1) I was wondering if you guys could help explain the differences between bonds: Muni, Treasury, High Yield, Investment Grade and also Senior, Mezzanine, Junk etc. Also besides the general terminology behind each one, I am having trouble figuring out when/how/why these are used and in what context. So lets say a company wants to raise debt, why would they issue municipal bonds over treasury notes or something of this nature?
2) Also, why would a company issue senior notes instead of high yield etc. When a company issues these notes, what role does the underwriter play in this and how does this affect them and their business? I never really understood what exactly happens to the bank that underwrites the debt for a company that needs to issue it. How does the underwriter make money, and is there a liability from doing this?
3) What does it mean for bonds to be "Asset backed" or "revenue backed'? So if the issuer defaults on this note, does the borrower obtain the asset that is backed behind these notes? Maybe someone could help clarify what exactly this means, where this asset is coming from, how it relates to our company at hand, and also along with #2, what role does the issuer play in an asset backed security? Are all bonds backed by something?
Sorry for all the questions. I tried to do a lot of research on this but before I dig into this topic more, I figured I need to know the basics first and I hope WSO can help me out a little bit. Do you guys think Fixed Income questions that root from some of the topics above come up in banking interviews, or is that more capital markets/lev fin/S&T-type interview stuff? Thanks guys
You could google a lot of this, so I'll only give a brief run down of what little I know.

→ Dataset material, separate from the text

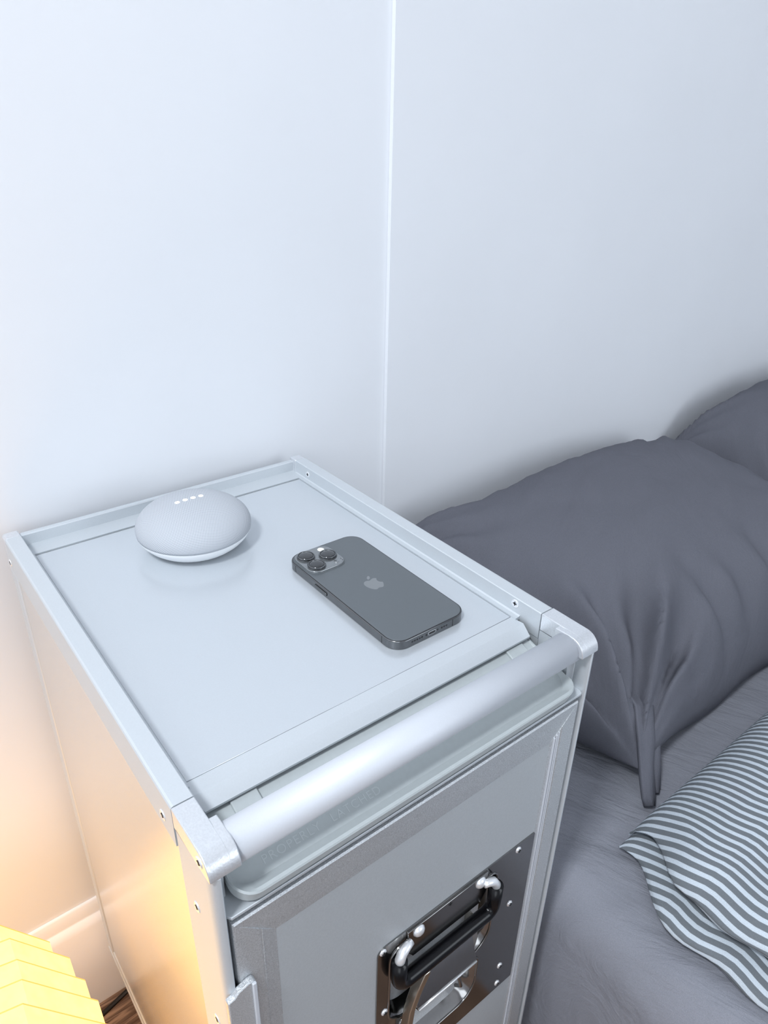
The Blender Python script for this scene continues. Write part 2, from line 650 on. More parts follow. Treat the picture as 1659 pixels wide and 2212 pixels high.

1) Muni = municipal (i.e. city of nyc water) Treasury = US gov't (federal), lowest interest paying bonds (typically) due to their perceived safety/liquidity HY = bonds typically rated by CRAs (moodys, fitch, s&p) with lower than BBB (have higher spreads) Investment grade = high quality companies as determined by CRAs (not always trustworthy) and have tight spread to treasuries
2) Issue bonds according to seniority according to lender standards (may be off on this), and is in accordance/can be found (the terms) in the bond's covenant. Seniority means they get priority to assets in case of bankruptcy/restructuring/liquidation. And yes, make money on the spread.
3) You should know about ABS (with their cause of 08 and all), but are essentially a group of (e.g.) mortgages packaged together to pay out coupons from the diversified pool. ABS are backed by a specific pool (i.e. they are independent of the issuer's credit quality). Saying basically, if ford goes belly up, the ABS backed by some auto loans won't become worthless since it is already designated a pool of assets.
Read Fabozzi Fixed income book, should help out a little.